EN SILENCE – Les Yeux des Morts
France
2015 – en cours

Tuer des animaux en voiture est banal: pourtant le phénomène du Roadkill participe directement, avec l’étalement urbain et le développement des infrastructures routières, à la raréfaction d’espèces menacées comme le hérisson; il s’accroît proportionnellement au nombre de véhicules, jonchant ainsi quotidiennement les routes et autoroutes de milliers de cadavres pathétiques rapidement aplatis et méconnaissables.
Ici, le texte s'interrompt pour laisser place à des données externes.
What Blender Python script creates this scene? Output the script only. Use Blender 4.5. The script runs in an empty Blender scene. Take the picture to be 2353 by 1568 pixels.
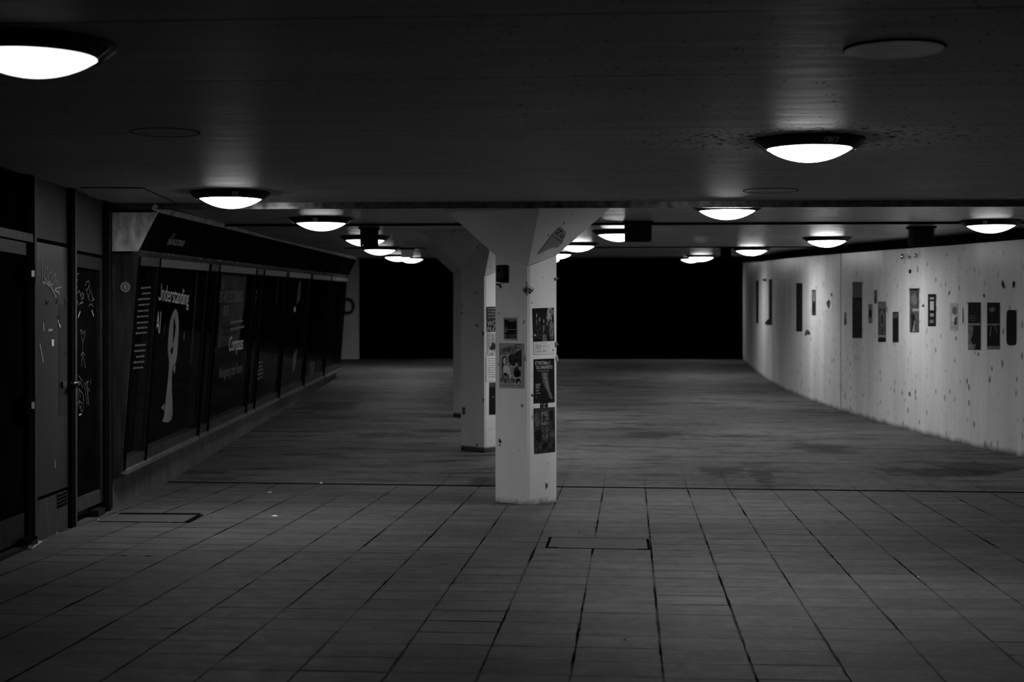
import bpy, math, random
from mathutils import Vector
random.seed(7)
SC = bpy.context.scene
COL = SC.collection

# ------------------------------------------------------------------ camera
F = 3500.0                       # focal length in pixels of the 2353 px wide frame
CX, CY = 1176.5, 784.0
EYE = Vector((0, 0, 1.49))
PSI, THE = 0.0777, 0.00514
FWD = Vector((-math.sin(PSI) * math.cos(THE), math.cos(PSI) * math.cos(THE), -math.sin(THE)))
RGT = Vector((math.cos(PSI), math.sin(PSI), 0))
UPV = RGT.cross(FWD)

def ray(px, py):
    return FWD + RGT * ((px - CX) / F) + UPV * ((CY - py) / F)

# ------------------------------------------------------------------ height profiles of the passage (a ramp rises beyond the joint)
def lerp_table(tab, y):
    if y <= tab[0][0]:
        return tab[0][1]
    for (a, va), (b, vb) in zip(tab, tab[1:]):
        if y <= b:
            return va + (vb - va) * (y - a) / (b - a)
    return tab[-1][1]
FLOOR_T = [(-6, 0), (14.9, 0), (37.2, 0.85), (37.5, 0.85), (42, -1.6), (75, -1.6)]
CEIL_T = [(-6, 2.6), (13.2, 2.6), (15.2, 2.63), (19.25, 2.71), (24.2, 2.85), (30.8, 3.06), (37.3, 3.34)]
def zf(y): return lerp_table(FLOOR_T, y)
def zc(y): return lerp_table(CEIL_T, y)

def hit(px, py, fn, off=0.0):
    """point where the sight line through a measured image point meets the surface z = fn(y) + off"""
    d = ray(px, py)
    t = 1.0
    prev = None
    lo, hi = 2.0, 70.0
    g = lambda t: (EYE.z + d.z * t) - (fn(d.y * t) + off)
    s0 = g(lo)
    n = 1400
    for i in range(1, n + 1):
        t1 = lo + (hi - lo) * i / n
        if g(t1) * s0 <= 0:
            a, b = lo + (hi - lo) * (i - 1) / n, t1
            for _ in range(40):
                m = (a + b) / 2
                if g(m) * s0 > 0: a = m
                else: b = m
            return EYE + d * a
    return EYE + d * hi
def on_floor(px, py, off=0.0): return hit(px, py, zf, off)
def on_ceil(px, py, off=0.0): return hit(px, py, zc, off)

class Plane:
    def __init__(self, o, u, v):
        self.o = Vector(o); self.u = Vector(u).normalized()
        v = Vector(v); v = v - self.u * v.dot(self.u); self.v = v.normalized()
        self.n = self.u.cross(self.v)
        if self.n.dot(EYE - self.o) < 0: self.n = -self.n
    def at(self, px, py, off=0.0):
        d = ray(px, py)
        o = self.o + self.n * off
        return EYE + d * ((o - EYE).dot(self.n) / d.dot(self.n))
    def uv(self, px, py, off=0.0):
        p = self.at(px, py, off) - self.o
        return p.dot(self.u), p.dot(self.v)
    def pt(self, a, b, off=0.0):
        return self.o + self.u * a + self.v * b + self.n * off

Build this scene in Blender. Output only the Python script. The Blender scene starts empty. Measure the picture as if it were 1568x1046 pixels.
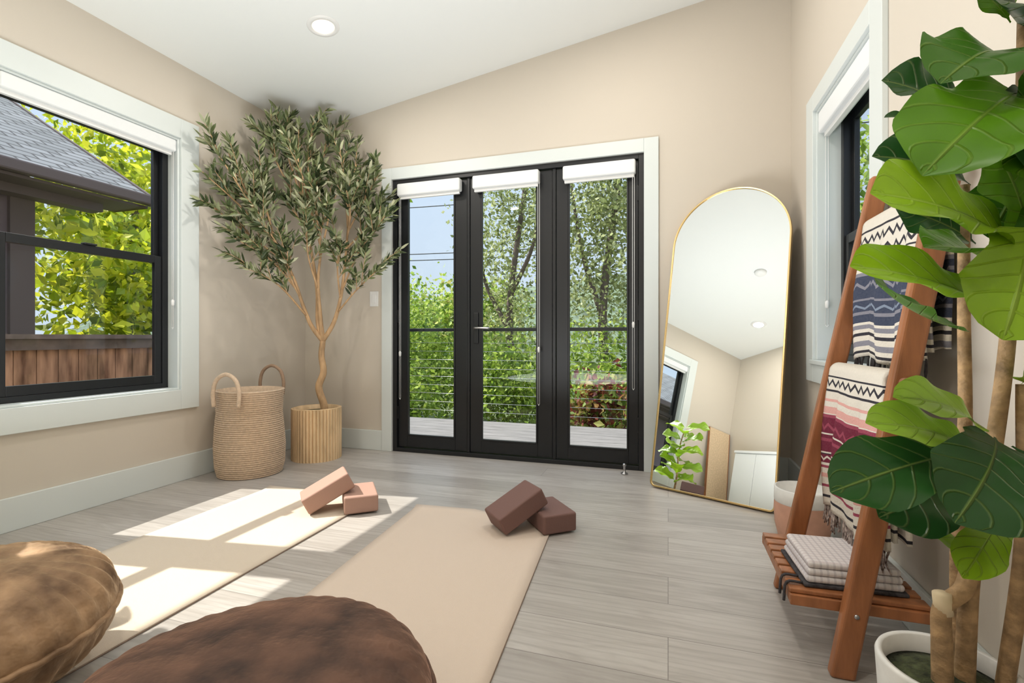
import bpy, math, random
import numpy as np
from mathutils import Vector, Matrix
random.seed(3); rng=np.random.default_rng(5)
S=bpy.context.scene
S.view_settings.view_transform='Standard'
COL=S.collection
# ------------------------------------------------------------ materials
def nt(name):
    m=bpy.data.materials.new(name); m.use_nodes=True
    t=m.node_tree; return m,t,t.nodes,t.links,t.nodes['Principled BSDF']
def C(c): return (c[0],c[1],c[2],1)
def mat(name,col,rough=.5,metal=0,spec=.5,var=None,bump=None,sheen=0,vscale=(1,1,1),sheencol=None,bdist=.01):
    m,t,n,l,b=nt(name)
    b.inputs['Base Color'].default_value=C(col); b.inputs['Roughness'].default_value=rough
    b.inputs['Metallic'].default_value=metal; b.inputs['Specular IOR Level'].default_value=spec
    if sheen:
        b.inputs['Sheen Weight'].default_value=sheen; b.inputs['Sheen Roughness'].default_value=.35
        if sheencol: b.inputs['Sheen Tint'].default_value=C(sheencol)
    tc=n.new('ShaderNodeTexCoord'); mp=n.new('ShaderNodeMapping'); mp.inputs['Scale'].default_value=vscale
    l.new(tc.outputs['Object'],mp.inputs['Vector'])
    if var:
        nz=n.new('ShaderNodeTexNoise'); nz.inputs['Scale'].default_value=var[0]; nz.inputs['Detail'].default_value=5
        l.new(mp.outputs[0],nz.inputs['Vector'])
        r=n.new('ShaderNodeValToRGB'); r.color_ramp.elements[0].position=.3; r.color_ramp.elements[1].position=.7
        r.color_ramp.elements[0].color=C([x*(1-var[1]) for x in col]); r.color_ramp.elements[1].color=C([min(1,x*(1+var[1])) for x in col])
        if len(var)>2: r.color_ramp.elements[1].color=C(var[2])
        l.new(nz.outputs['Fac'],r.inputs[0]); l.new(r.outputs[0],b.inputs['Base Color'])
    if bump:
        nb=n.new('ShaderNodeTexNoise'); nb.inputs['Scale'].default_value=bump[0]; nb.inputs['Detail'].default_value=4
        l.new(mp.outputs[0],nb.inputs['Vector'])
        bp=n.new('ShaderNodeBump'); bp.inputs['Strength'].default_value=bump[1]; bp.inputs['Distance'].default_value=bdist
        l.new(nb.outputs['Fac'],bp.inputs['Height']); l.new(bp.outputs[0],b.inputs['Normal'])
    return m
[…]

Illustrations de l’hégémonie humaine sur un monde naturel de plus en plus fragmenté, ces meurtres, commis pour nombre d’entre eux par simple négligence ou manque d’attention, démontrent notre absence d’empathie pour le règne animal, si ce n’est à travers un fugitif sentiment de culpabilité rapidement soldé par un argument aussi imparable qu’un pare-choc pour un blaireau aveuglé par les phares à la tombée de la nuit: notre incapacité à éviter un obstacle à une vitesse donnée sur une bande de bitume censée n’appartenir qu’au règne humain.

Cette anthropisation du territoire renvoie de fait à des questionnements éthiques et philosophiques qui émergent de façon prégnante dans un contexte où la mort animale – et notamment la consommation de viande – devient un enjeu indissociable des préoccupations environnementales. Derrière leurs yeux vitreux ou excavés par les larves, les animaux récemment tués ou réduits à l’état de charognes nous incitent à l’auto-projection plutôt qu’à une vaine culpabilisation. Extraites d’un réel trivial confinant à l’horreur, ces images nous renvoient la violence de notre rapport méprisant au monde naturel, et pour ceux qui acceptent d’interroger jusqu’au bout notre légitimité à détenir le droit de vie ou de mort sur des êtres jugés inférieurs, à toucher du doigt les fondements de l’antispécisme. Elles nous rappellent qu’aucun être sentient ne veut mourir, et que concevoir la cohabitation homme-animal comme celle de deux civilisations n’est pas aujourd’hui qu’un concept, mais une nécessité.